START Information supplied

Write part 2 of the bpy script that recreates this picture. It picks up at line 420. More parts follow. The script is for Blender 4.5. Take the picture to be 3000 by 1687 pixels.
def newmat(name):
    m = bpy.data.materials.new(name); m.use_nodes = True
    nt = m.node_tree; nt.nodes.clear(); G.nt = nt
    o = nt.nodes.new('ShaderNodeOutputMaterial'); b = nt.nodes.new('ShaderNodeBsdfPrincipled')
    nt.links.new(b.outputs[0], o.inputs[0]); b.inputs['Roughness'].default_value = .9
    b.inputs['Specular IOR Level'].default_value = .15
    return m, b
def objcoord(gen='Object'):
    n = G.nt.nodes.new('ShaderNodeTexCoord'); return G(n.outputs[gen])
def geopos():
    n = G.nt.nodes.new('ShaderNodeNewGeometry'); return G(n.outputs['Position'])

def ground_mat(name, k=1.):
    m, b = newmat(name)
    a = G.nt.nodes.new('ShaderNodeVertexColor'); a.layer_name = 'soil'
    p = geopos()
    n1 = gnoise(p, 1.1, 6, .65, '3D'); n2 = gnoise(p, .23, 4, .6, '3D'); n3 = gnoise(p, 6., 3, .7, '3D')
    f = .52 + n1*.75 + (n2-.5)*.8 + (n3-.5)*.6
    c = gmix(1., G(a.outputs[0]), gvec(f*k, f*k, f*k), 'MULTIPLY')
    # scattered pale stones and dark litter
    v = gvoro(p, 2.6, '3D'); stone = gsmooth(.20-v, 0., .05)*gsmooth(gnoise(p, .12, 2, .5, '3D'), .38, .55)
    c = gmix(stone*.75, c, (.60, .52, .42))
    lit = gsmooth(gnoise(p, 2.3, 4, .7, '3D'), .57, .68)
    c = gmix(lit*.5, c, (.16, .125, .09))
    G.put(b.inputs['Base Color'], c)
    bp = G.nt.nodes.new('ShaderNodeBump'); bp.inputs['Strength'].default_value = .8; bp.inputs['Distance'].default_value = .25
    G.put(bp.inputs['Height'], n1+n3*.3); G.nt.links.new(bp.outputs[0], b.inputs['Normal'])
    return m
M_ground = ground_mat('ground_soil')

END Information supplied

Goal: Write out the material from the first line to the last, exactly.

Solution:
Write part 2 of the bpy script that recreates this picture. It picks up at line 420. More parts follow. The script is for Blender 4.5. Take the picture to be 3000 by 1687 pixels.
def newmat(name):
    m = bpy.data.materials.new(name); m.use_nodes = True
    nt = m.node_tree; nt.nodes.clear(); G.nt = nt
    o = nt.nodes.new('ShaderNodeOutputMaterial'); b = nt.nodes.new('ShaderNodeBsdfPrincipled')
    nt.links.new(b.outputs[0], o.inputs[0]); b.inputs['Roughness'].default_value = .9
    b.inputs['Specular IOR Level'].default_value = .15
    return m, b
def objcoord(gen='Object'):
    n = G.nt.nodes.new('ShaderNodeTexCoord'); return G(n.outputs[gen])
def geopos():
    n = G.nt.nodes.new('ShaderNodeNewGeometry'); return G(n.outputs['Position'])

def ground_mat(name, k=1.):
    m, b = newmat(name)
    a = G.nt.nodes.new('ShaderNodeVertexColor'); a.layer_name = 'soil'
    p = geopos()
    n1 = gnoise(p, 1.1, 6, .65, '3D'); n2 = gnoise(p, .23, 4, .6, '3D'); n3 = gnoise(p, 6., 3, .7, '3D')
    f = .52 + n1*.75 + (n2-.5)*.8 + (n3-.5)*.6
    c = gmix(1., G(a.outputs[0]), gvec(f*k, f*k, f*k), 'MULTIPLY')
    # scattered pale stones and dark litter
    v = gvoro(p, 2.6, '3D'); stone = gsmooth(.20-v, 0., .05)*gsmooth(gnoise(p, .12, 2, .5, '3D'), .38, .55)
    c = gmix(stone*.75, c, (.60, .52, .42))
    lit = gsmooth(gnoise(p, 2.3, 4, .7, '3D'), .57, .68)
    c = gmix(lit*.5, c, (.16, .125, .09))
    G.put(b.inputs['Base Color'], c)
    bp = G.nt.nodes.new('ShaderNodeBump'); bp.inputs['Strength'].default_value = .8; bp.inputs['Distance'].default_value = .25
    G.put(bp.inputs['Height'], n1+n3*.3); G.nt.links.new(bp.outputs[0], b.inputs['Normal'])
    return m
M_ground = ground_mat('ground_soil')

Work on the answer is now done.